◆ Stored records ◆
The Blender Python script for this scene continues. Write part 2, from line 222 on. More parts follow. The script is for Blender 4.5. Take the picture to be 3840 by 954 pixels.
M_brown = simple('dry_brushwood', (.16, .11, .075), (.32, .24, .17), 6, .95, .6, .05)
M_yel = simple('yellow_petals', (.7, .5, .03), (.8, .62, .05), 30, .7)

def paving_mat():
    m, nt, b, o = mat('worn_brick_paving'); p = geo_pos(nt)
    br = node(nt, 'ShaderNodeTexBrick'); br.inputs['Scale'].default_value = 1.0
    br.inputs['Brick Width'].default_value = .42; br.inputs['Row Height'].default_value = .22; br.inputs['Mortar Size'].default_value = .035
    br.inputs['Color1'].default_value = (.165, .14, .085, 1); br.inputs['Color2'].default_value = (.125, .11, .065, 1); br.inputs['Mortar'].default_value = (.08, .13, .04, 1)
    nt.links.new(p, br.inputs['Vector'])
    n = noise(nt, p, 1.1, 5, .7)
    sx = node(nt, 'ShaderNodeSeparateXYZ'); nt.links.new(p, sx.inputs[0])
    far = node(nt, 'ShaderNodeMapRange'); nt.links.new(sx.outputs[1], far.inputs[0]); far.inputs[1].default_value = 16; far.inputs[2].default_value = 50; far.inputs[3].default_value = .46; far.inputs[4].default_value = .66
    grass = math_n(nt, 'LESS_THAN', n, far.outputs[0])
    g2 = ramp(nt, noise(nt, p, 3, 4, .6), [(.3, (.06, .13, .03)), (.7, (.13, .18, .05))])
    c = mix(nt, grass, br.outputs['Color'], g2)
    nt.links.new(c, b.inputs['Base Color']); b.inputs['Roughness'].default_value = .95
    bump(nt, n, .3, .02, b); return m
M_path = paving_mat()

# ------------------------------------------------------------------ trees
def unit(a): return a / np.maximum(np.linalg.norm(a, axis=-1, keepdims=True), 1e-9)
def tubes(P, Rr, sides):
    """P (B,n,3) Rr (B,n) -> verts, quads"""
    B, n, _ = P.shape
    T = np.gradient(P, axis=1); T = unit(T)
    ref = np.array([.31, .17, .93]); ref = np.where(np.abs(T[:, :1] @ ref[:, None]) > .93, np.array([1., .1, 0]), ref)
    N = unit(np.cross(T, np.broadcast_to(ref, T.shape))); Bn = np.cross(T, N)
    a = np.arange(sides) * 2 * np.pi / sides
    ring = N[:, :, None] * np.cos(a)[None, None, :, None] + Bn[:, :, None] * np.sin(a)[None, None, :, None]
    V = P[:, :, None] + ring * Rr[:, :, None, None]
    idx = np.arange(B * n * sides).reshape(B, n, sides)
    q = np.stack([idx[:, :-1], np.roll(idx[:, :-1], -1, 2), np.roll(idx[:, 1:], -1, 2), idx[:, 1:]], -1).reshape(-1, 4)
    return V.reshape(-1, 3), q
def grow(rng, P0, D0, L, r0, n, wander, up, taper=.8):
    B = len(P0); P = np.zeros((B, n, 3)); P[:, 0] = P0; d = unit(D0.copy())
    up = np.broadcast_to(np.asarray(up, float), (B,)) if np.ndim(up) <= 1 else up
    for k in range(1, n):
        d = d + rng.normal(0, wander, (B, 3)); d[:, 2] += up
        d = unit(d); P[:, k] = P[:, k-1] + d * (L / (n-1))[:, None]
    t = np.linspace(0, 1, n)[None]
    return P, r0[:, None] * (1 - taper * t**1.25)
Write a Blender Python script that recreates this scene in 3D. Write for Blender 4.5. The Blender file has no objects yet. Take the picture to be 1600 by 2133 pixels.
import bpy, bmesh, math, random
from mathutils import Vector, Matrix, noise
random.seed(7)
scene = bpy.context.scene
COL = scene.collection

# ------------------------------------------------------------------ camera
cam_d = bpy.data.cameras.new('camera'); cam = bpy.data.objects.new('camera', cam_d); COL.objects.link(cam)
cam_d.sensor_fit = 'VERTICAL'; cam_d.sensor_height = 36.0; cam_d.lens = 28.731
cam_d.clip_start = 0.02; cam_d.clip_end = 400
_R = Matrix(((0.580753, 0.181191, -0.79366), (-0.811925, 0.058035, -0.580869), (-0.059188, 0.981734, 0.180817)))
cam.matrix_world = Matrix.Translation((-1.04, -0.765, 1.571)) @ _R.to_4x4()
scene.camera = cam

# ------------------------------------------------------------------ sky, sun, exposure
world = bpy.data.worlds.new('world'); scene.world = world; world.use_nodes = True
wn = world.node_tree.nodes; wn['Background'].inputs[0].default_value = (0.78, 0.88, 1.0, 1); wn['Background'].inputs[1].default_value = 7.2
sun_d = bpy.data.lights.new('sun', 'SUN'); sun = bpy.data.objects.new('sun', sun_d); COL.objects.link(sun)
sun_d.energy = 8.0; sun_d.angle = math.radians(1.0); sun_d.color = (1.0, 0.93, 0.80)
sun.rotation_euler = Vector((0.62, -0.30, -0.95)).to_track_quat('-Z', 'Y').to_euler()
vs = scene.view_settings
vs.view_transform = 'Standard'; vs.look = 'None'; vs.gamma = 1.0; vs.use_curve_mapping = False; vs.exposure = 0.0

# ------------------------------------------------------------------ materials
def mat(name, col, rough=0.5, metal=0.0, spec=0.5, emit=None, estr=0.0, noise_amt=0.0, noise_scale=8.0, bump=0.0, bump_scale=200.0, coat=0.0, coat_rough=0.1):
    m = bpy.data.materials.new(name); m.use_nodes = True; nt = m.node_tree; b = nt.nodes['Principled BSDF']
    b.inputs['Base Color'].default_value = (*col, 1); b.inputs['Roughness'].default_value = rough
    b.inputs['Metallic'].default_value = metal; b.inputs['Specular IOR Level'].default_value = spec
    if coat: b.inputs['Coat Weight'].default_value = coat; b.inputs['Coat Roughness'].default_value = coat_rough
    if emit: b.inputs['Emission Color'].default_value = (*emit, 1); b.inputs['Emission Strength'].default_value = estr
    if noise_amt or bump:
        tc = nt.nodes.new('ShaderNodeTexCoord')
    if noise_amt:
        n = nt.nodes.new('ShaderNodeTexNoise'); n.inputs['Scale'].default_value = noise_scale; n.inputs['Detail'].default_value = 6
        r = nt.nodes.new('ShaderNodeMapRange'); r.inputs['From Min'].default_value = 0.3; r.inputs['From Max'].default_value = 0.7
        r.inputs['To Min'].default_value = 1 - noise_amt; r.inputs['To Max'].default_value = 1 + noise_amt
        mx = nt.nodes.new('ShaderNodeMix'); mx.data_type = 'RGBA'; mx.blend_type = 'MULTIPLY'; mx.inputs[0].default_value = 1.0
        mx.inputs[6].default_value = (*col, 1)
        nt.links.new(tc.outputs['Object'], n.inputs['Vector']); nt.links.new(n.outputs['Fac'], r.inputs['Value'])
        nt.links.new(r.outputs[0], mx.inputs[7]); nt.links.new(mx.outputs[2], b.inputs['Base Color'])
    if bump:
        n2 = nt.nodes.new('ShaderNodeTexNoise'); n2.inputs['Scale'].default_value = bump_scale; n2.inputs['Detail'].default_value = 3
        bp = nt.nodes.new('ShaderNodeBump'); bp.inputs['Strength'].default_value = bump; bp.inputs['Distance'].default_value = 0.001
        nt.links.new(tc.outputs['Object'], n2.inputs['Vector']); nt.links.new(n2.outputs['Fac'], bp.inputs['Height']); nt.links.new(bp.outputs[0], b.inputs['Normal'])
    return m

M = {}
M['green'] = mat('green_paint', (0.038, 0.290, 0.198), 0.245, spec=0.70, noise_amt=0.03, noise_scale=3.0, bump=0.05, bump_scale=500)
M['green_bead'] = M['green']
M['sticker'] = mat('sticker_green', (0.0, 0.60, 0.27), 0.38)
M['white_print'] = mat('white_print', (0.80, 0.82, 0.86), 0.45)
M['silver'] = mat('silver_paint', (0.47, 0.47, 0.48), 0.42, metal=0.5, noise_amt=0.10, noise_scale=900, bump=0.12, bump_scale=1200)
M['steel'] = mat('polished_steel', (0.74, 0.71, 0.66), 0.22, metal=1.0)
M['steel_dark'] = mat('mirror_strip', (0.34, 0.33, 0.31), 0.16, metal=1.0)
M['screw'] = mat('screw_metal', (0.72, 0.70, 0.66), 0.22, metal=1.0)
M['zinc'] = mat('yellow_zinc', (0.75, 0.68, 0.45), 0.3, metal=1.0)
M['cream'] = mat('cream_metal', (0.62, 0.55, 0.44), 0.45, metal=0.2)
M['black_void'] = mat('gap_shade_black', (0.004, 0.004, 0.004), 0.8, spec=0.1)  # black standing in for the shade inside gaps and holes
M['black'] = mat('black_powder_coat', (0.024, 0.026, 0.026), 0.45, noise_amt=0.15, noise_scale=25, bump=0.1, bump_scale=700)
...
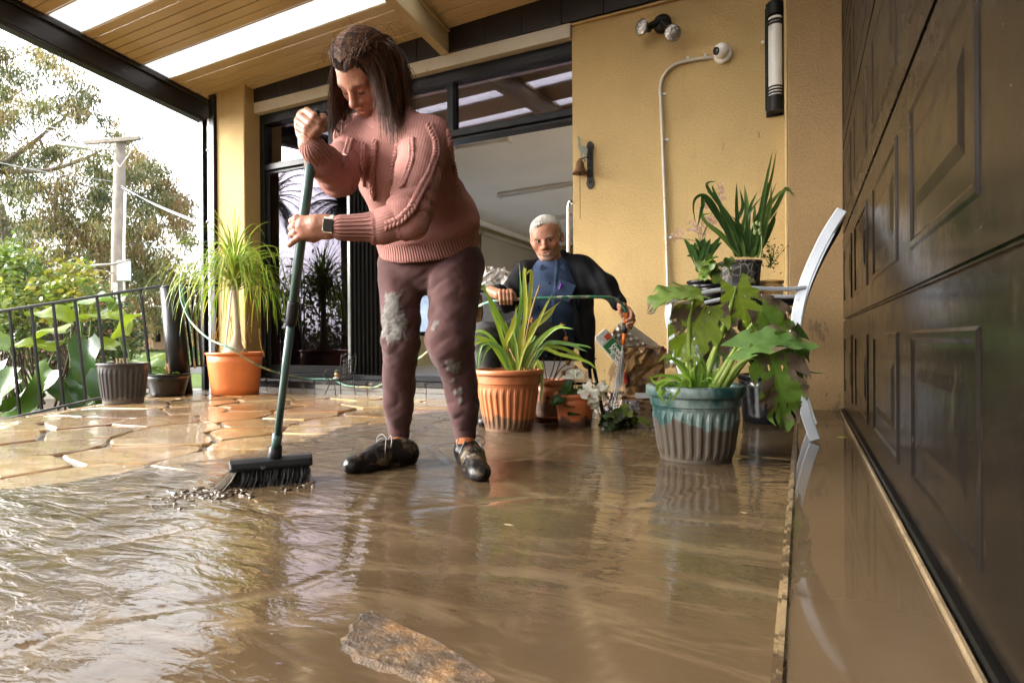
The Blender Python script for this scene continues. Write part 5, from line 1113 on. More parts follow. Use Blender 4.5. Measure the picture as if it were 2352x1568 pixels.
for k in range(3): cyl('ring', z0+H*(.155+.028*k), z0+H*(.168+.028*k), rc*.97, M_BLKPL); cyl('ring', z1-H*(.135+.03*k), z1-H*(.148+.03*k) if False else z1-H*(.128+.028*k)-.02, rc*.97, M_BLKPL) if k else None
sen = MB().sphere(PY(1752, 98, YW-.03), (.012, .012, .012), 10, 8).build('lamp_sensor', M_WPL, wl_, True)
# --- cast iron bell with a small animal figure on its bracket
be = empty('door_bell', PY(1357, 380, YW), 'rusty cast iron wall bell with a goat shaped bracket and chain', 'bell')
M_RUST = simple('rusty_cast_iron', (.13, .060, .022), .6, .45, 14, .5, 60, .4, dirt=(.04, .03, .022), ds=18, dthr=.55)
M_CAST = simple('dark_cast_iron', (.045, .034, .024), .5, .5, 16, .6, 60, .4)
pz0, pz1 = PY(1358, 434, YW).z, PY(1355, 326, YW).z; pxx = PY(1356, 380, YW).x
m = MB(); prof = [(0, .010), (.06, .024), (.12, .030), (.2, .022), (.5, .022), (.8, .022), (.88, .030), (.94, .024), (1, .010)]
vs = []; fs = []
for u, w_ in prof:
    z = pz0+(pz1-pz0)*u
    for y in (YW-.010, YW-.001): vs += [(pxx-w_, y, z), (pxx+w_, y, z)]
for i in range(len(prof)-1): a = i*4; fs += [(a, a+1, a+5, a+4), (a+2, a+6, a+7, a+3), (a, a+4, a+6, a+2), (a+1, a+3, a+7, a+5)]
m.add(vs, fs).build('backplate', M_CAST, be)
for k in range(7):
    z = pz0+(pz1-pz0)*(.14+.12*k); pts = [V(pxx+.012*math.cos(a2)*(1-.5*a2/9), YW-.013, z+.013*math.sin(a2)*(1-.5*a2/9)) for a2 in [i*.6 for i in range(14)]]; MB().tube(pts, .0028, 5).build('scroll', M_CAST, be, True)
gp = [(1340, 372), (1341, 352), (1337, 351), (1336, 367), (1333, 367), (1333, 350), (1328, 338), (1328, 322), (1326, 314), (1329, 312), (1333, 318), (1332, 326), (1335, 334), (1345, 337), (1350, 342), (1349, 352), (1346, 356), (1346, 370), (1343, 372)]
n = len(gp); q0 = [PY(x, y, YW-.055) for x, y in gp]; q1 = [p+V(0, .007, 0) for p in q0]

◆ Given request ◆
Above are the records; from them, give again exactly the lines from the one containing "by 954 pixels." to the one containing "(.8, .62, .05), 30, .7)", both lines included, and nothing more.

◆ Completed exercise ◆
The Blender Python script for this scene continues. Write part 2, from line 222 on. More parts follow. The script is for Blender 4.5. Take the picture to be 3840 by 954 pixels.
M_brown = simple('dry_brushwood', (.16, .11, .075), (.32, .24, .17), 6, .95, .6, .05)
M_yel = simple('yellow_petals', (.7, .5, .03), (.8, .62, .05), 30, .7)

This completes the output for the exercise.